The Language of Conscience recognizes the fact that grand strategies usually change with the early interjection of the unknown or missed execution. What is key is a vision of what you generally wish to accomplish and a trust in the instincts and abilities of your leaders to accomplish what is necessary. The author’s concept of enlightened conservatism focuses upon the creation of an ethical environment as a goal that is based primarily on the division of society and upon its leaders and values by concepts of conscience exhibited through a concern for others and the future rather than the convenience of one's immediate personal benefit. It is a different division of society than the liberal/conservative, rich/poor partisan approaches of the past and present. A global world connected by the Internet will create new challenges and environments where this concept will be increasingly relevant.

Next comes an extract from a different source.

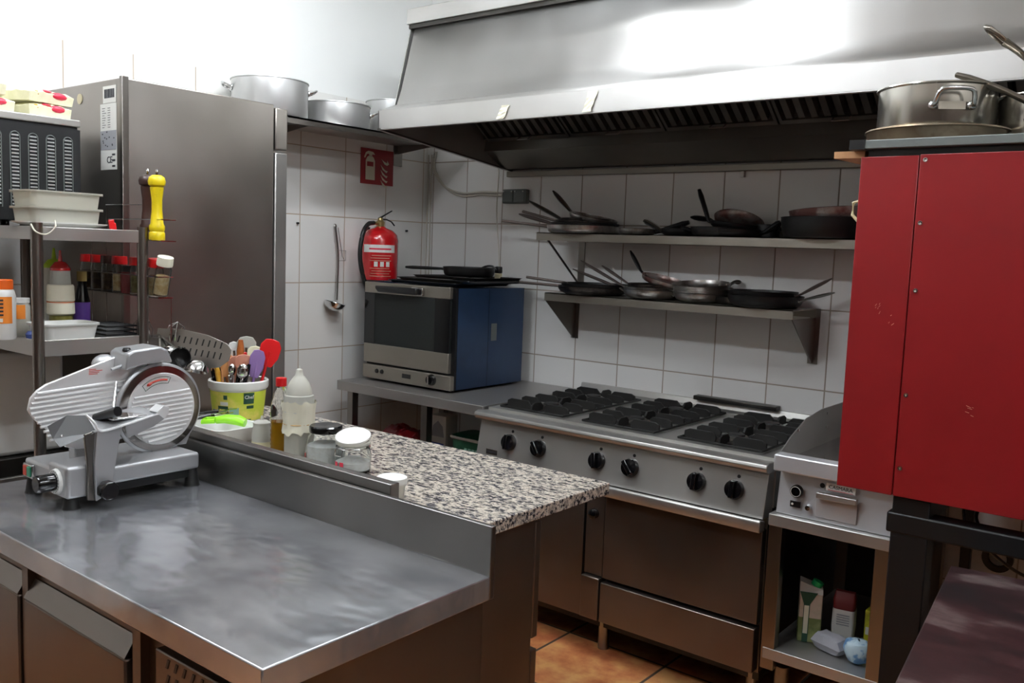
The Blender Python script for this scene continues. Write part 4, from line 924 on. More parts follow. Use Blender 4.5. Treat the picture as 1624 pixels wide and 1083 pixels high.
# ------------------------------------------------------------------ pans
def pan(label, x, y, z, r, h, az, hl=.2, lift=8, tilt=(0, 0), body='pan_black', handle='handle_iron', style='flat', group=None, flare=.012, name='frying_pan', hw=.018, inner=None):
    t = thing(name, label, 'pan', (x, y, z), (tilt[0] * D2R, tilt[1] * D2R, 0), group)
    MB().lathe([(0, 0), (r - flare - .008, 0), (r - flare, .003), (r - flare * .45, h * .28), (r - flare * .12, h * .65), (r, h), (r + .002, h + .001), (r - .001, h + .002), (r - flare * .12 - .002, h * .65), (r - flare * .45 - .002, h * .28 + .002), (r - flare - .002, .006), (0, .004)], 40).build('body', body, t, smooth=True)
    if inner: MB().lathe([(0, .0046), (r - flare - .004, .0074), (r - .003, h - .001)], 40).build('lining', inner, t, smooth=True)
    c, s_ = math.cos(az * D2R), math.sin(az * D2R); e = lift * D2R
    def P(d, u): return (c * (r - .004 + d), s_ * (r - .004 + d), h * .75 + u)
    if style == 'flat':
        pts = [P(0, -.008), P(.015, .0), P(.03, .008)] + [P(.03 + (hl - .03) * k / 5 * math.cos(e), .008 + (hl - .03) * k / 5 * math.sin(e)) for k in range(1, 6)]
        ho = MB().tube(pts, [hw * .75, hw * .65, hw * .7, hw * .9, hw * 1.05, hw * 1.05, hw * .9, hw * .4], 10, flat=.5).build('handle', handle, t, smooth=True)
    elif style == 'rod':
        pts = [P(0, 0)] + [P(.02 + (hl - .02) * k / 4 * math.cos(e), .004 + (hl - .02) * k / 4 * math.sin(e)) for k in range(5)]
        ho = MB().tube(pts, .0066, 8).build('handle', handle, t, smooth=True)
    else:
        pts = [P(0, -.005), P(.02, .0)] + [P(.02 + (hl - .02) * k / 5 * math.cos(e), (hl - .02) * k / 5 * math.sin(e)) for k in range(1, 6)]
        ho = MB().tube(pts, [hw * .8, hw * .8, hw, hw * 1.1, hw * 1.1, hw * 1.2, hw * .8], 12, flat=.6).build('handle', handle, t, smooth=True)
    b = MB()
    for q in (-1, 1): b.ball((c * (r - .004) - s_ * q * .008, s_ * (r - .004) + c * q * .008, h * .7), .004, 8)
    b.build('rivets', 'chrome', t, smooth=True)
    return t
t = pan('black deep frying pan on the trays above the convection oven', .575, -.29, 1.38, .125, .042, 200, .21, 0, style='fat', handle='pan_black', hw=.012)

# ------------------------------------------------------------------ switch, cables
t = thing('switch_box', 'grey double switch box on the back wall under the hood', 'switch', (.62, -.001, 1.78))
MB().box(.552, .70, -.035, -.001, 1.74, 1.81).build('box', 'grey_box', t, True, bevel=.006)
for x in (.557, .628): MB().box(x, x + .066, -.04, -.034, 1.745, 1.803).build('flap', 'grey_box', t, True, bevel=.005)
for x in (.565, .615, .637, .687): MB().ball((x, -.041, 1.798), .004, 8).build('screw', 'paper', t, True)
tag(MB().tube(spline([(.06, -.008, 2.015), (.045, -.008, 1.95), (.08, -.008, 1.88), (.16, -.008, 1.82), (.27, -.008, 1.795), (.4, -.008, 1.80), (.55, -.008, 1.795)], 8), .006, 8).build('conduit_cable', 'cable_white', smooth=True), 'upper white cable looping from the corner to the switch box', 'cable')
tag(MB().tube(spline([(.07, -.008, 2.015), (.06, -.008, 1.94), (.10, -.008, 1.87), (.17, -.008, 1.81), (.27, -.008, 1.78), (.4, -.008, 1.787), (.53, -.008, 1.78)], 8), .005, 8).build('conduit_cable', 'cable_white', smooth=True), 'lower white cable looping from the corner to the switch box', 'cable')
t = thing('hanging_plug', 'black and cream plug hanging on a thin white cable over the oven', 'plug', (.655, -.1, 1.37))
MB().tube(spline([(.50, -.05, 1.93), (.545, -.06, 1.9), (.55, -.07, 1.7), (.59, -.09, 1.5), (.60, -.1, 1.43)], 8), .003, 6).build('cable', 'cable_white', t, True, smooth=True)
t.location = (.60, -.1, 1.37)
for o in t.children: o.location = Vector((.055, 0, 0))
MB().box(-.016, .016, -.014, .014, .025, .06).build('plug_body', 'black', t, bevel=.006)
MB().box(-.015, .015, -.013, .013, -.005, .026).build('plug_collar', 'beige', t, bevel=.003)
MB().tube(spline([(0, -.01, .04), (-.03, -.02, .06), (-.08, -.03, .05), (-.14, -.05, .0), (-.2, -.08, -.02)], 6), .005, 8).build('black_lead', 'black', t, smooth=True)
for i, x in enumerate((.012, .035)):
    tag(MB().tube([(x, -.006, .5), (x, -.006, 2.0)], .004, 6).build('corner_pipe', 'cable_white'), ('thin white wall pipe running right in the corner', 'thin white wall pipe just right of the corner one')[i], 'pipe')

# ------------------------------------------------------------------ under the corner table
ZS = .4855
t = thing('milk_carton', 'white and blue carton on the shelf below the corner table', 'carton', (.56, -.42, ZS))
MB().box(-.05, .05, -.04, .04, 0, .24).build('box', 'paper', t, bevel=.002)
MB().box(-.047, .04, -.0415, -.04, .05, .11).build('blue_panel', 'blue_print', t)
MB().prism([(-.04, .14), (.04, .14), (.03, .19), (.0, .215), (-.03, .19)], 'y', -.0415, -.04).build('picture', 'grey_paper', t)
for i, (x, y, l) in enumerate(((.30, -.45, 'left red crisp bag under the corner table'), (.42, -.50, 'right red crisp bag under the corner table'))):
    pouch('snack_bag', l, 'bag', (x, y, ZS), (.16, .14, .16), 20 * i, 'red bags under the corner table', 'foil_red', 20 + i, False)
t = thing('plastic_tub', 'green plastic tub with a dark green lid below the corner table', 'tub', (.79, -.44, ZS))
loft([rrect(.08, .065, .02, 0), rrect(.1, .08, .03, .165)], True, True).build('body', 'green_tub', t, smooth=True)
loft([rrect(.105, .085, .032, .165), rrect(.108, .088, .034, .17), rrect(.106, .086, .034, .178)], True, False).build('rim', 'white', t, smooth=True)
loft([rrect(.102, .082, .032, .179), rrect(.09, .07, .03, .184)], True, True).build('lid', 'green_lid', t, smooth=True)
b = MB(); [b.box(-.01 + i * .022, .006 + i * .022, -.0795, -.077, .11, .13) for i in range(4)]; b.build('pale_print', 'teal_print', t)
MB().box(-.09, -.045, -.077, -.074, .03, .1, ).build('pale_patch', 'paper', t)
t = thing('glass_jar', 'dark storage jar with black lid beside the green tub', 'jar', (.965, -.42, ZS))
MB().lathe([(0, 0), (.045, 0), (.048, .01), (.048, .17), (.04, .185), (0, .185)], 24).build('body', 'steel_dark', t, smooth=True)
MB().lathe([(0, .185), (.043, .185), (.043, .205), (0, .205)], 24).build('lid', 'black', t, smooth=True)
t = thing('white_pot', 'white tapered tub with green lid pressed against the range', 'tub', (1.03, -.57, ZS))
t.location = (1.0, -.58, ZS)
MB().lathe([(0, 0), (.03, 0), (.042, .17), (0, .17)], 24).build('body', 'white', t, smooth=True)
MB().lathe([(0, .17), (.044, .17), (.044, .182), (0, .182)], 24).build('lid', 'cap_green', t, smooth=True)

# ------------------------------------------------------------------ gas range
rg = thing('gas_range', 'wide steel gas range with six burners and black knobs', 'range', (1.69, -.4, 0))
RA, RB, RY_ = 1.066, 2.302, -.765
MB().box(RA, RB, -.70, -.012, .70, .862).build('hob_body', 'steel_x', rg, True)
MB().prism([(-.70, .855), (RY_, .862), (RY_ - .018, .856), (RY_ - .022, .845), (RY_ - .016, .832), (RY_, .825), (-.70, .825)], 'x', RA - .004, RB + .002).build('front_rail', 'steel_x', rg, True, bevel=.003, seg=3)
MB().box(RA, RB, -.70, -.05, .862, .866).build('hob_top', 'steel_x', rg, True)
MB().prism([(-.05, .862), (-.004, .862), (-.004, .905), (-.02, .905), (-.028, .88), (-.05, .872)], 'x', RA, RB).build('back_upstand', 'steel_x', rg, True)
MB().prism([(-.745, .830), (-.70, .830), (-.70, .675), (-.775, .675)], 'x', RA + .004, RB - .004).build('control_panel', 'steel_x', rg, True, bevel=.002)
cup = MB().box(RA + .01, 1.596, -.755, -.02, .145, .675).build('cupboard', 'steel_front', rg, True, bevel=.002)
MB().box(RA + .25, RA + .253, -.757, -.75, .15, .67).build('door_gap', 'black', cup, True)
MB().box(1.612, RB, -.74, -.02, .145, .675).build('oven_body', 'steel_front', rg, True, bevel=.002)
MB().box(1.596, 1.612, -.735, -.5, .145, .67).build('dark_gap', 'black', rg, True)
od = MB().box(1.70, RB - .002, -.775, -.74, .322, .640).build('oven_door', 'steel_front', rg, True, bevel=.003)
MB().prism([(-.775, .640), (-.812, .640), (-.818, .648), (-.818, .676), (-.812, .682), (-.775, .672)], 'x', 1.69, RB + .004).build('handle_rail', 'steel_x', od, True, bevel=.003)
MB().box(1.70, RB - .004, -.785, -.74, .158, .308).build('lower_drawer', 'steel_front', rg, True, bevel=.003)
MB().box(1.614, 1.692, -.785, -.74, .158, .318).build('small_panel', 'steel_front', rg, True, bevel=.003)
sp_ = MB().box(1.614, 1.692, -.765, -.74, .322, .66).build('side_panel', 'steel_front', rg, True, bevel=.002)
MB().lathe([(0, 0), (.019, 0), (.018, .02), (.012, .024), (0, .025)], 20, T(1.65, -.765, .555) @ RX(90)).build('oven_knob', 'black_gloss', rg, True, smooth=True)
MB().box(RA + .02, RB - .02, -.68, -.05, .09, .145).build('plinth', 'black_metal', rg, True)
for x in (RA + .06, 1.65, RB - .05):
    for y in (-.66, -.1): MB().tube([(x, y, 0), (x, y, .145)], .022, 12).build('foot', 'steel_leg', rg, True, smooth=True)
np_ = MB().box(1.12, 1.178, -.772, -.766, .688, .712).build('nameplate', 'steel_leg', rg, True, bevel=.001)
text('ZANUSSI', .012, 'lettering', 'ink', np_, T(1.149, -.7725, .70) @ FACE_S, world=True)
for i, x in enumerate((1.232, 1.378, 1.648, 1.790, 2.052, 2.190)):
    zc = .752; yy = -.747 - (.83 - zc) * .19 - .002 + .004; K = T(x, -.760, zc) @ RX(79)
    k = MB().lathe([(0, 0), (.033, 0), (.034, .006), (.030, .02), (.0, .022)], 28, K).build('knob', 'black_gloss', rg, True, smooth=True)
    MB().box(-.0085, .0085, -.029, .029, .02, .036, K @ RZ((0, 35, 10, 40, 0, 0)[i])).build('knob_grip', 'black_gloss', k, True, bevel=.003)
    MB().lathe([(0, 0), (.006, 0), (.006, .003), (0, .003)], 12, T(x + .008, -.7505, .796) @ RX(79)).build('mark', 'black', rg, True)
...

Most importantly, The Language of Conscience is designed as a handbook for young leaders, not only to show them how to bring together people of like mind and vision, but also to cement their perspectives and values so they are not easily changed in the world of business, government or politics. Men of convenience have always had an advantage over men of conscience in that they have less self-imposed restrictions on their actions. However, as is noted, the benefit of mutual association for good purpose pulls together men of conscience and is their greatest ability allowing them to succeed as they attract allies and partners for the common good far more quickly than men of convenience. Every tall oak grows from an acorn, but it takes time and favorable conditions. A nation's values and well being at the end of the century may well rest on what we teach our children and grandchildren now. The theme of The New Legacy from which this book evolved was simply stated, "Character is Destiny."